Archive for October, 2007

Free website, anyone?

Wednesday, October 31st, 2007

For about a year now, I’ve been making use of the free web-hosting service offered by Microsoft called Office Live Basic.

Most people have probably stopped reading already, as soon as they saw the name Microsoft. Truth be told, I can’t really blame you. Their free website tools, all ASP-based (don’t ask me what that means) are cumbersome, and definitely have a learning curve.

But, you can register a domain name for nothing flat, build a site pretty quickly using their template construction methods, and — in time — pick up enough tricks to make the site look and function reasonably well.

I’ve used Office Live Basic to build to build two sites which are both doing nicely in terms of steadily-increasing traffic. My latest is where I indulge a peculiar fascination I have with word and phrase origins.
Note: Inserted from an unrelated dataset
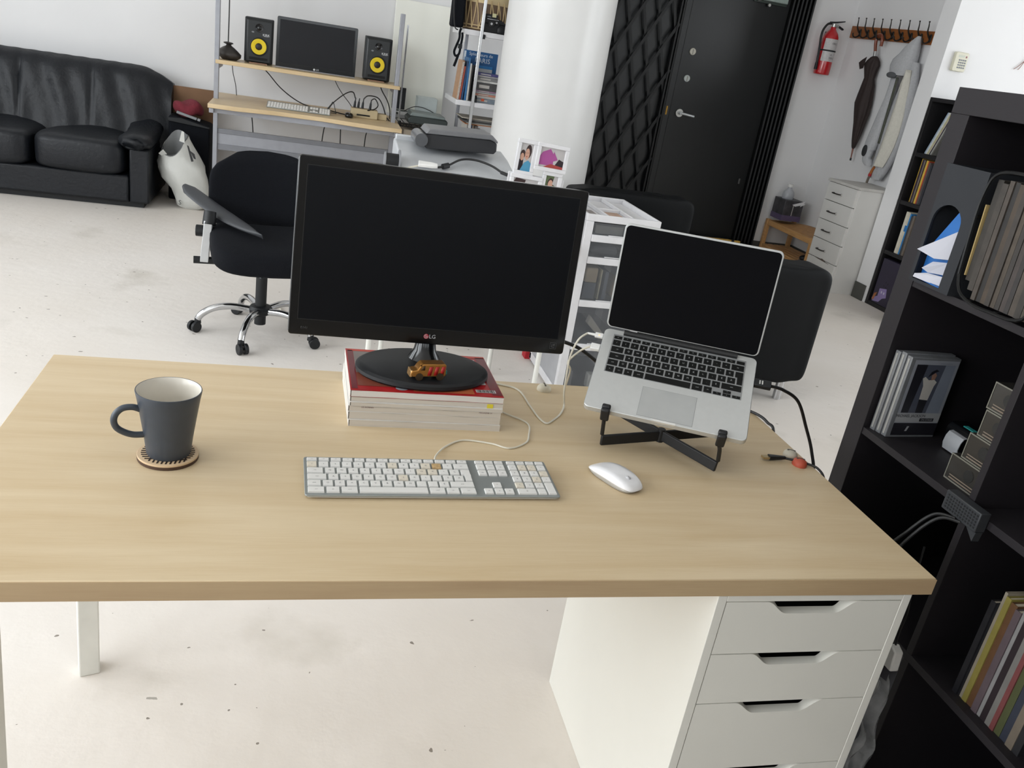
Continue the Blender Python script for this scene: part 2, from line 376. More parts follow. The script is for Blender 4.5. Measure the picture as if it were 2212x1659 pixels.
# ---- drawer unit
ZT = H - HT; AX0, AX1, AY0, AY1 = -.3955, -.0352, .0006, .584
du = thing('drawer_unit', 'white drawer unit with scooped drawer pulls under the right end of the desk', 'cabinet', ((AX0 + AX1) / 2, .29, 0))
b = B(); t = .0165
b.box(AX0, AX0 + t, AY0, AY1, 0, ZT); b.box(AX1 - t, AX1, AY0, AY1, 0, ZT)
b.box(AX0 + t, AX1 - t, AY0, AY1 - .01, ZT - .011, ZT); b.box(AX0 + t, AX1 - t, AY1 - .01, AY1, 0.01, ZT - .011)
b.box(AX0 + t, AX1 - t, AY0 + .002, AY0 + .018, 0, .03); b.box(AX0 + t, AX1 - t, AY0 + .1, AY1 - .01, .0, .012)
part('body', b, white_lacquer, du, bev=.001)
dark_in = M('drawer_inside_painted_shade', '#1d1c1a', .9, spec=.1)  # drawer boxes coloured near black: pull-slot shadow put into the colour
def drawer(z0, z1, i):
    xa, xb = AX0 + t + .0012, AX1 - t - .0012; xc = (xa + xb) / 2 - .004
    def outline(dep, w0, w1):
        P = [(xa, z0 + .001), (xb, z0 + .001), (xb, z1 - .001)]
        N = 10
        for k in range(N + 1):                       # right shoulder
            u = k / N; P.append((xc + w0 + (w1 - w0) * u, z1 - .001 - dep * (.5 - .5 * cos(pi * u))))
        for k in range(N + 1):
            u = 1 - k / N; P.append((xc - w0 - (w1 - w0) * u, z1 - .001 - dep * (.5 - .5 * cos(pi * u))))
        P.append((xa, z1 - .001)); return P
    b = B(); b.prism(outline(.0232, .086, .044), 'Y', AY0 + .0005, AY0 + .0165, 0, outline(.0215, .073, .050))
    o = part('drawer', b, white_lacquer, du, smooth=25)
    q = B(); q.box(xa + .012, xb - .012, AY0 + .034, AY0 + .5, z0 + .012, z1 - .045); q.box(xa + .012, xa + .02, AY0 + .019, AY0 + .5, z0 + .02, z1 - .03)
    q.box(xb - .02, xb - .012, AY0 + .019, AY0 + .5, z0 + .02, z1 - .03); part('drawer_box', q, dark_in, o)
zb = [.6860, .5815, .4775, .3270, .1780, .0305]
for i in range(5): drawer(zb[i + 1], zb[i], i)

# ================================================================ MONITOR on the desk
mon = thing('monitor', 'large black desktop monitor on an oval foot, standing on magazines', 'monitor', (-.789, .625, .854), (-.082, .006, -.002))
W2, MH = .283, .342
def plate(b, x0, x1, z0, z1, y0, y1, r, mi=0): b.prism(rrect(x0, x1, z0, z1, r), 'Y', y0, y1, mi)
b = B(); plate(b, -W2, W2, 0, MH, 0, .018, .006); part('bezel', b, black_plastic, mon, bev=.0015, local=True)
b = B(); plate(b, -W2 + .004, W2 - .004, .004, MH - .004, .018, .026, .01); plate(b, -.2, .2, .04, .27, .026, .05, .03); part('rear_shell', b, M('gloss_grey_rear', '#4a4c50', .25), mon, bev=.002, local=True)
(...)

If you visit the site, you’ll see several features of the ASP-based sites, including:

  • Pages work okay when viewed in Internet Explorer, but there are some problems with Firefox and other browswers. I’m just beginning to work out how to fix these.
  • It’s possible (but not easy) to incorporate Adsense. Text ads work well, but image ads, for some reason, seem particularly non-relevant to the pages, and I’m eliminating their use bit by bit.
  • There are limits to page formatting options with the free service. For instance, there are only a handful of fonts available.

Anyway, just wanted to mention this, in case anyone feels like exploring a useful-but-not-perfect freebie for registering a domain name and quickly building a site.



Victor Hugo tells poet: “Keep your day job”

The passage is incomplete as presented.